◆ EXERCISE GOAL ◆
Write out the listing, please, but only from its first line through the line containing "COL = scene.collection", exactly as given and without pictures.

◆ COLLECTED DATA ◆
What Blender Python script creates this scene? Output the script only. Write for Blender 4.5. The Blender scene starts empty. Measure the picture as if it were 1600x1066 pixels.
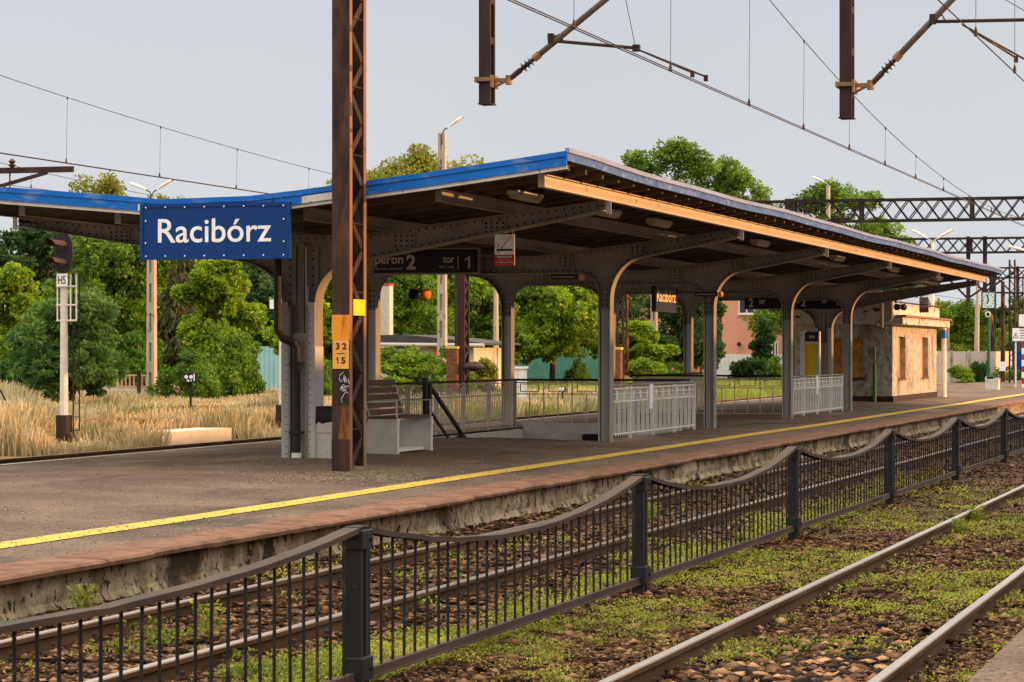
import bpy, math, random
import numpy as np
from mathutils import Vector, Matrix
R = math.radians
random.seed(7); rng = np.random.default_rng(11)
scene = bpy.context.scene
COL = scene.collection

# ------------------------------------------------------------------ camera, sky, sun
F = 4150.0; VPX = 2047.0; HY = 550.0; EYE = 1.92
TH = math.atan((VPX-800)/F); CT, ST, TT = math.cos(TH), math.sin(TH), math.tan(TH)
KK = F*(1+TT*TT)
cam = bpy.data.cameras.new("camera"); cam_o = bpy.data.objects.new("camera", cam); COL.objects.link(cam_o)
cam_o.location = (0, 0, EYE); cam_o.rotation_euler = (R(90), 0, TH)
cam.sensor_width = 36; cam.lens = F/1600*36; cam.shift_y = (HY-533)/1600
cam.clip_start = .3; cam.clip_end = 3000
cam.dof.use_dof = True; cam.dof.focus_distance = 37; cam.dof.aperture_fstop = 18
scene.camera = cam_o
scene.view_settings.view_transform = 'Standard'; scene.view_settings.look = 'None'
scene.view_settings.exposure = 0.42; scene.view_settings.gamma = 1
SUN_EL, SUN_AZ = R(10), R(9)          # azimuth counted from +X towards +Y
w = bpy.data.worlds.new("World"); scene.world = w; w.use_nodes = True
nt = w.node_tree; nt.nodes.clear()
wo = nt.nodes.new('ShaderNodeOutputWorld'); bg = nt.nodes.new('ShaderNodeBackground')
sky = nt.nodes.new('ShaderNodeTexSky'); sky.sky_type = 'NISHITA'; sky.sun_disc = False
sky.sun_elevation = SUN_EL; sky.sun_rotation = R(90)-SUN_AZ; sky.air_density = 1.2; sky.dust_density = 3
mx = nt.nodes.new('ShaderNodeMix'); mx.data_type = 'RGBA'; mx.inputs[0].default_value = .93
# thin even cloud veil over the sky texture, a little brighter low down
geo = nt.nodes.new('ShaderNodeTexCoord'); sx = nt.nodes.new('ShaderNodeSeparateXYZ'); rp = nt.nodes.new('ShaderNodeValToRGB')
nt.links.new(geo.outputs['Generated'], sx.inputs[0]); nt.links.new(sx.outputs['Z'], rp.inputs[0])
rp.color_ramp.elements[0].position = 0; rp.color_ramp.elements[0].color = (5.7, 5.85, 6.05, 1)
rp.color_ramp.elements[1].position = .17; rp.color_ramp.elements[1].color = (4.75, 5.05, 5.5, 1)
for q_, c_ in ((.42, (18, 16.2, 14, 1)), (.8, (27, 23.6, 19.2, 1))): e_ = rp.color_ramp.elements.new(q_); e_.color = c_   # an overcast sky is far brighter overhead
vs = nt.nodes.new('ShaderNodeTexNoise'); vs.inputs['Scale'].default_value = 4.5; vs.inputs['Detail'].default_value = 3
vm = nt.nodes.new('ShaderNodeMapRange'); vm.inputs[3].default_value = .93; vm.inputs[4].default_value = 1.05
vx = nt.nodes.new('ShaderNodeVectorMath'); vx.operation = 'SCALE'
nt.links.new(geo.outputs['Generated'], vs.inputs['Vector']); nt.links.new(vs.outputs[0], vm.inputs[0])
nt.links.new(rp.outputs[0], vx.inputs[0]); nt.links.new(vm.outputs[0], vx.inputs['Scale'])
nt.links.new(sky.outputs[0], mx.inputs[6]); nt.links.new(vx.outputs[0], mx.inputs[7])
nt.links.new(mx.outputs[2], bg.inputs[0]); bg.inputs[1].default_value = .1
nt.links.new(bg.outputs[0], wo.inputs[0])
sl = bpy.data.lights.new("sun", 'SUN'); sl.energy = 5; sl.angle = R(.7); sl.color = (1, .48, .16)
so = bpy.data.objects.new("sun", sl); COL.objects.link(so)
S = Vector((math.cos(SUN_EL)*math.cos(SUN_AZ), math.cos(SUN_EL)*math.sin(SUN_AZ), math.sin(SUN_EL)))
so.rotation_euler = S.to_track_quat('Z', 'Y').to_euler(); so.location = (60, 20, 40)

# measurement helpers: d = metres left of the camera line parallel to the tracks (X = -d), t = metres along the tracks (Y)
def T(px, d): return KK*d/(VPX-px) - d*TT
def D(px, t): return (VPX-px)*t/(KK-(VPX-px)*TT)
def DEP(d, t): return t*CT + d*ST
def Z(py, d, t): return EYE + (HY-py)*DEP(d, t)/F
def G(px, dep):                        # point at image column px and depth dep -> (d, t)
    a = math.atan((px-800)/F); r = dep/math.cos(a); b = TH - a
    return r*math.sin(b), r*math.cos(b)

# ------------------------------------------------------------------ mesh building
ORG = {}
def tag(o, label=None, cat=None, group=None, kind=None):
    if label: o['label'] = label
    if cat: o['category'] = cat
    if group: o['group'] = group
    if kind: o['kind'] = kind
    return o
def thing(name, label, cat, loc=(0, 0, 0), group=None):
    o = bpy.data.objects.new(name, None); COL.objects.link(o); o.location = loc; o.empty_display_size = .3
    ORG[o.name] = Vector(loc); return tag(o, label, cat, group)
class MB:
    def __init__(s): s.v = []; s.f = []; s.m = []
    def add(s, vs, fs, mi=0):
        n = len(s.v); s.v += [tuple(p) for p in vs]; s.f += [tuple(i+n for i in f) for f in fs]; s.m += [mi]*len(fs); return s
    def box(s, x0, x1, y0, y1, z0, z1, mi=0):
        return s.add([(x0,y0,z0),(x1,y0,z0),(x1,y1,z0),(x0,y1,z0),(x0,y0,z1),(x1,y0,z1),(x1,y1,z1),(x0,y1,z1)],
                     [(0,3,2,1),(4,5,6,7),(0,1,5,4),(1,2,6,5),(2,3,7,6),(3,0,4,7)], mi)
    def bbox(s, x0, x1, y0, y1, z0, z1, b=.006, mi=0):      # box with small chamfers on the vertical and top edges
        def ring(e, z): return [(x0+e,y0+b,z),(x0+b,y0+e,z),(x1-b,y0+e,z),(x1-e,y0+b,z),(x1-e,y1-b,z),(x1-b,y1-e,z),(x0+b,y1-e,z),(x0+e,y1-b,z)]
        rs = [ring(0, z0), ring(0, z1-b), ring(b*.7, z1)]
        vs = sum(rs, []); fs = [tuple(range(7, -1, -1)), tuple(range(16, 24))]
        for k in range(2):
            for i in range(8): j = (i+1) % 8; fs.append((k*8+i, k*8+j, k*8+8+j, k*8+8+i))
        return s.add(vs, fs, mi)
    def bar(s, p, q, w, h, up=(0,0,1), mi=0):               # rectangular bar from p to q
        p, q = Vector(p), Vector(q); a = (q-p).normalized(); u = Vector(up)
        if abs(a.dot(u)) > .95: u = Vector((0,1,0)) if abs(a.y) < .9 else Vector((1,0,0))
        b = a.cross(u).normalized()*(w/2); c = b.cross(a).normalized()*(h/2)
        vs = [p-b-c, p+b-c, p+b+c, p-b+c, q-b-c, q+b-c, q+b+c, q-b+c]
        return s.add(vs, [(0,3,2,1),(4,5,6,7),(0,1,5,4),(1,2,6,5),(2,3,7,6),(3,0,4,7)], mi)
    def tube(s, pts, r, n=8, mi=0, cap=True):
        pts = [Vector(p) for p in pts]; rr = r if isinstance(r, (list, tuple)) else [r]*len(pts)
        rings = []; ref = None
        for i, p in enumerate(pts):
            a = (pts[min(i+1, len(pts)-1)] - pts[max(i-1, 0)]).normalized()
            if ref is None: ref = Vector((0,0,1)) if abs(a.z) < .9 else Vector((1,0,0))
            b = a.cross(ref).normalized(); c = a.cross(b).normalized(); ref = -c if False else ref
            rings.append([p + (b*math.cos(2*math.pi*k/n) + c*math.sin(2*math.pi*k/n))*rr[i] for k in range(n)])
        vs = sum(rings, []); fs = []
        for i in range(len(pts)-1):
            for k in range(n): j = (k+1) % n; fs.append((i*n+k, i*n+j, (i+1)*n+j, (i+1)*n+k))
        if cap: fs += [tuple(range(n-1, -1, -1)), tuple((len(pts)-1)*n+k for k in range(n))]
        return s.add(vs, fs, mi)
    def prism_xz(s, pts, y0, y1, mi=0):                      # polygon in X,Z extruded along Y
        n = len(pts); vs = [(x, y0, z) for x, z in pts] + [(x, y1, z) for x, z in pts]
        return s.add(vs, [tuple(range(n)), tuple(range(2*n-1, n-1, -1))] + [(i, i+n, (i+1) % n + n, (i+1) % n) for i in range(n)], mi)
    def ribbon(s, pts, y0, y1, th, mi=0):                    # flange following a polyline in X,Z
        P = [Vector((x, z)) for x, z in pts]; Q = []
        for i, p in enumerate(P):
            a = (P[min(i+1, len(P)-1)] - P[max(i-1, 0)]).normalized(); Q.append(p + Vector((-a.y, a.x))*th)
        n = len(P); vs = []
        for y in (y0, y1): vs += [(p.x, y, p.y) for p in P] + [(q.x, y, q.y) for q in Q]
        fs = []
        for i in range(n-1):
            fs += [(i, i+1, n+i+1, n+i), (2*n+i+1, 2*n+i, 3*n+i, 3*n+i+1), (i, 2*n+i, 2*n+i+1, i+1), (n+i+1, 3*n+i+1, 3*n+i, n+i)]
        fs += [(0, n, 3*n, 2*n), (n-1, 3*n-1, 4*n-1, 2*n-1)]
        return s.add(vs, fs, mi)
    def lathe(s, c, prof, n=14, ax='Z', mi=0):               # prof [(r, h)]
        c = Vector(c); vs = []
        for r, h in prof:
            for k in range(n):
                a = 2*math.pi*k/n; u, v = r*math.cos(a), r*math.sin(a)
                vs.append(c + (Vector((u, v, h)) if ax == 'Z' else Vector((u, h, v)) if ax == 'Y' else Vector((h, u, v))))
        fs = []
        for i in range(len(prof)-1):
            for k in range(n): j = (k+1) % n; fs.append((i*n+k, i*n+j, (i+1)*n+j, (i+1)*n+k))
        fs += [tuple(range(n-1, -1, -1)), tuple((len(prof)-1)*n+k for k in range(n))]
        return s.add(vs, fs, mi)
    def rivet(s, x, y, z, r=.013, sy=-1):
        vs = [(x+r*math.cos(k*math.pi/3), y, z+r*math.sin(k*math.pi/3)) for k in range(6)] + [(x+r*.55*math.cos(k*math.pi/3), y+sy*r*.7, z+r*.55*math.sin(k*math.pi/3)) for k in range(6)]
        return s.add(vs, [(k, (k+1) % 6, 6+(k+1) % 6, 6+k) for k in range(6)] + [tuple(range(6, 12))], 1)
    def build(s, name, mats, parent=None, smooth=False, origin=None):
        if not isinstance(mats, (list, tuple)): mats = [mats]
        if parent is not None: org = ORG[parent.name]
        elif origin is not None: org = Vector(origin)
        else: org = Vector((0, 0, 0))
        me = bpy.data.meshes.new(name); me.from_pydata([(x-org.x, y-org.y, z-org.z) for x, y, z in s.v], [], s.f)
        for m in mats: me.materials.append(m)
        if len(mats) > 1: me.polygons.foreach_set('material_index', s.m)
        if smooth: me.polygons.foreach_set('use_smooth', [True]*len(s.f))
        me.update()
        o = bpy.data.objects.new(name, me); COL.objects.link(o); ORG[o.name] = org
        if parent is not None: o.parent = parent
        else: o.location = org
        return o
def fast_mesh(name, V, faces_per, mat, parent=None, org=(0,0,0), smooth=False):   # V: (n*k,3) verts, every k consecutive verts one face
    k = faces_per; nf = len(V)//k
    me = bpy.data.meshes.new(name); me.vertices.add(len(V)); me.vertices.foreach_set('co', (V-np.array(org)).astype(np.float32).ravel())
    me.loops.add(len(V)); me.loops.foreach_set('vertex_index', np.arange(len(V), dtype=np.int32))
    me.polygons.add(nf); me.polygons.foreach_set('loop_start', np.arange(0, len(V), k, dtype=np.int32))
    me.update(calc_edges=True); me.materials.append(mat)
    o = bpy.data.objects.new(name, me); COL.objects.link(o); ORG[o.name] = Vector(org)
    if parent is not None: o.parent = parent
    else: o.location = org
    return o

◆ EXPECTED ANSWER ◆
What Blender Python script creates this scene? Output the script only. Write for Blender 4.5. The Blender scene starts empty. Measure the picture as if it were 1600x1066 pixels.
import bpy, math, random
import numpy as np
from mathutils import Vector, Matrix
R = math.radians
random.seed(7); rng = np.random.default_rng(11)
scene = bpy.context.scene
COL = scene.collection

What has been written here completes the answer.